Go through the listing and copy every line word for word.

----- Dataset section -----

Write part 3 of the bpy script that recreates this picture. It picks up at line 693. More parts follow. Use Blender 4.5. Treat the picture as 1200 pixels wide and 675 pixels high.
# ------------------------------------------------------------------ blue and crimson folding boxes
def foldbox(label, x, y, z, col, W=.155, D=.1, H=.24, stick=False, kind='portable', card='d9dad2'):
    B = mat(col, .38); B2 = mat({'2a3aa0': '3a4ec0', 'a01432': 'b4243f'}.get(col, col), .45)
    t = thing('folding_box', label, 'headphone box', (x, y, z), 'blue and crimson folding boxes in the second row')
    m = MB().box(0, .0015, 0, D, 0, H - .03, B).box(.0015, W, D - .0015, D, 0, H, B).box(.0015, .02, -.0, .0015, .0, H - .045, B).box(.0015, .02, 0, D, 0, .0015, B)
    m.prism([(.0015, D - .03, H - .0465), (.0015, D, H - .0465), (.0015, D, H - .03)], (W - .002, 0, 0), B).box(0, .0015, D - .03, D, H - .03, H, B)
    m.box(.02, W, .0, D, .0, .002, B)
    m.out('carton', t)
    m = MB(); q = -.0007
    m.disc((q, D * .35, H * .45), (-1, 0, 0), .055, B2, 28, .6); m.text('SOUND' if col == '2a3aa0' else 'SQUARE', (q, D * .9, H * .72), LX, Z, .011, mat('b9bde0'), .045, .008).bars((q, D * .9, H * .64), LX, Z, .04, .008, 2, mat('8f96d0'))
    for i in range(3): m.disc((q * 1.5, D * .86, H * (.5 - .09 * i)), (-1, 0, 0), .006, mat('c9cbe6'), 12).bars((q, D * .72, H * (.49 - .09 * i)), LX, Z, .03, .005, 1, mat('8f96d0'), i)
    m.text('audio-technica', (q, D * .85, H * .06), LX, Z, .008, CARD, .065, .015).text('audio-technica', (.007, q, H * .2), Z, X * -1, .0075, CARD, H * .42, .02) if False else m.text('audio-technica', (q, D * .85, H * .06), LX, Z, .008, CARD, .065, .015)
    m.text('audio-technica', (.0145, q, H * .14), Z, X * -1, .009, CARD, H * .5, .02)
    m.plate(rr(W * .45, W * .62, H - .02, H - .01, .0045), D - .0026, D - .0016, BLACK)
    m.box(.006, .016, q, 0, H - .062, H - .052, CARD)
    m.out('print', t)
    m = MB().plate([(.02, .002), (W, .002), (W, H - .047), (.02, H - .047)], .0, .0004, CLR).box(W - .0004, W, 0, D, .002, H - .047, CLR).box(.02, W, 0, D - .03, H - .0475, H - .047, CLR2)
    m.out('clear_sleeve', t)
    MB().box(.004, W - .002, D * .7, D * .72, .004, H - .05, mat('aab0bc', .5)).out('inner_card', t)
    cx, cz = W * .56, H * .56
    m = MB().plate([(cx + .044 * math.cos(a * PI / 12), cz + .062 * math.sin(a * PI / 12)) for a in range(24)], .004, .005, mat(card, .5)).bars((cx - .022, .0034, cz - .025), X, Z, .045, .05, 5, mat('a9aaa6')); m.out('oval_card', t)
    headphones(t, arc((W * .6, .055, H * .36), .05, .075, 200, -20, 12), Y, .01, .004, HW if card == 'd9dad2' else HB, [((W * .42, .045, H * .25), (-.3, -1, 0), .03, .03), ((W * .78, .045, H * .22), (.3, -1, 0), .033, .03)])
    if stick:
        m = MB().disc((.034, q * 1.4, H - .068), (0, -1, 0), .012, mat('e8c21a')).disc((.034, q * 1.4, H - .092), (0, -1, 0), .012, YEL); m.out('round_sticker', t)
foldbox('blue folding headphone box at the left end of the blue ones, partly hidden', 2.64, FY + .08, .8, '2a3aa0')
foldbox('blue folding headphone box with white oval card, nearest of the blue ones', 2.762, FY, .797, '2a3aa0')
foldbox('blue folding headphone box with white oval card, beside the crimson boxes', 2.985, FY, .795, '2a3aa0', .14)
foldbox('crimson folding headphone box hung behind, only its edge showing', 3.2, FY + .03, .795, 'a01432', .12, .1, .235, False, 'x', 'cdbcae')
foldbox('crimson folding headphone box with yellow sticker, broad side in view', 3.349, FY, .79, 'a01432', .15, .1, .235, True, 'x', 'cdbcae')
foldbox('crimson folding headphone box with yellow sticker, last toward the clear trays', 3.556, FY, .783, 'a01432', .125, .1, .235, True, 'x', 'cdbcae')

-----

▶ _Solution for this problem_:
Write part 3 of the bpy script that recreates this picture. It picks up at line 693. More parts follow. Use Blender 4.5. Treat the picture as 1200 pixels wide and 675 pixels high.
# ------------------------------------------------------------------ blue and crimson folding boxes
def foldbox(label, x, y, z, col, W=.155, D=.1, H=.24, stick=False, kind='portable', card='d9dad2'):
    B = mat(col, .38); B2 = mat({'2a3aa0': '3a4ec0', 'a01432': 'b4243f'}.get(col, col), .45)
    t = thing('folding_box', label, 'headphone box', (x, y, z), 'blue and crimson folding boxes in the second row')
    m = MB().box(0, .0015, 0, D, 0, H - .03, B).box(.0015, W, D - .0015, D, 0, H, B).box(.0015, .02, -.0, .0015, .0, H - .045, B).box(.0015, .02, 0, D, 0, .0015, B)
    m.prism([(.0015, D - .03, H - .0465), (.0015, D, H - .0465), (.0015, D, H - .03)], (W - .002, 0, 0), B).box(0, .0015, D - .03, D, H - .03, H, B)
    m.box(.02, W, .0, D, .0, .002, B)
    m.out('carton', t)
    m = MB(); q = -.0007
    m.disc((q, D * .35, H * .45), (-1, 0, 0), .055, B2, 28, .6); m.text('SOUND' if col == '2a3aa0' else 'SQUARE', (q, D * .9, H * .72), LX, Z, .011, mat('b9bde0'), .045, .008).bars((q, D * .9, H * .64), LX, Z, .04, .008, 2, mat('8f96d0'))
    for i in range(3): m.disc((q * 1.5, D * .86, H * (.5 - .09 * i)), (-1, 0, 0), .006, mat('c9cbe6'), 12).bars((q, D * .72, H * (.49 - .09 * i)), LX, Z, .03, .005, 1, mat('8f96d0'), i)
    m.text('audio-technica', (q, D * .85, H * .06), LX, Z, .008, CARD, .065, .015).text('audio-technica', (.007, q, H * .2), Z, X * -1, .0075, CARD, H * .42, .02) if False else m.text('audio-technica', (q, D * .85, H * .06), LX, Z, .008, CARD, .065, .015)
    m.text('audio-technica', (.0145, q, H * .14), Z, X * -1, .009, CARD, H * .5, .02)
    m.plate(rr(W * .45, W * .62, H - .02, H - .01, .0045), D - .0026, D - .0016, BLACK)
    m.box(.006, .016, q, 0, H - .062, H - .052, CARD)
    m.out('print', t)
    m = MB().plate([(.02, .002), (W, .002), (W, H - .047), (.02, H - .047)], .0, .0004, CLR).box(W - .0004, W, 0, D, .002, H - .047, CLR).box(.02, W, 0, D - .03, H - .0475, H - .047, CLR2)
    m.out('clear_sleeve', t)
    MB().box(.004, W - .002, D * .7, D * .72, .004, H - .05, mat('aab0bc', .5)).out('inner_card', t)
    cx, cz = W * .56, H * .56
    m = MB().plate([(cx + .044 * math.cos(a * PI / 12), cz + .062 * math.sin(a * PI / 12)) for a in range(24)], .004, .005, mat(card, .5)).bars((cx - .022, .0034, cz - .025), X, Z, .045, .05, 5, mat('a9aaa6')); m.out('oval_card', t)
    headphones(t, arc((W * .6, .055, H * .36), .05, .075, 200, -20, 12), Y, .01, .004, HW if card == 'd9dad2' else HB, [((W * .42, .045, H * .25), (-.3, -1, 0), .03, .03), ((W * .78, .045, H * .22), (.3, -1, 0), .033, .03)])
    if stick:
        m = MB().disc((.034, q * 1.4, H - .068), (0, -1, 0), .012, mat('e8c21a')).disc((.034, q * 1.4, H - .092), (0, -1, 0), .012, YEL); m.out('round_sticker', t)
foldbox('blue folding headphone box at the left end of the blue ones, partly hidden', 2.64, FY + .08, .8, '2a3aa0')
foldbox('blue folding headphone box with white oval card, nearest of the blue ones', 2.762, FY, .797, '2a3aa0')
foldbox('blue folding headphone box with white oval card, beside the crimson boxes', 2.985, FY, .795, '2a3aa0', .14)
foldbox('crimson folding headphone box hung behind, only its edge showing', 3.2, FY + .03, .795, 'a01432', .12, .1, .235, False, 'x', 'cdbcae')
foldbox('crimson folding headphone box with yellow sticker, broad side in view', 3.349, FY, .79, 'a01432', .15, .1, .235, True, 'x', 'cdbcae')
foldbox('crimson folding headphone box with yellow sticker, last toward the clear trays', 3.556, FY, .783, 'a01432', .125, .1, .235, True, 'x', 'cdbcae')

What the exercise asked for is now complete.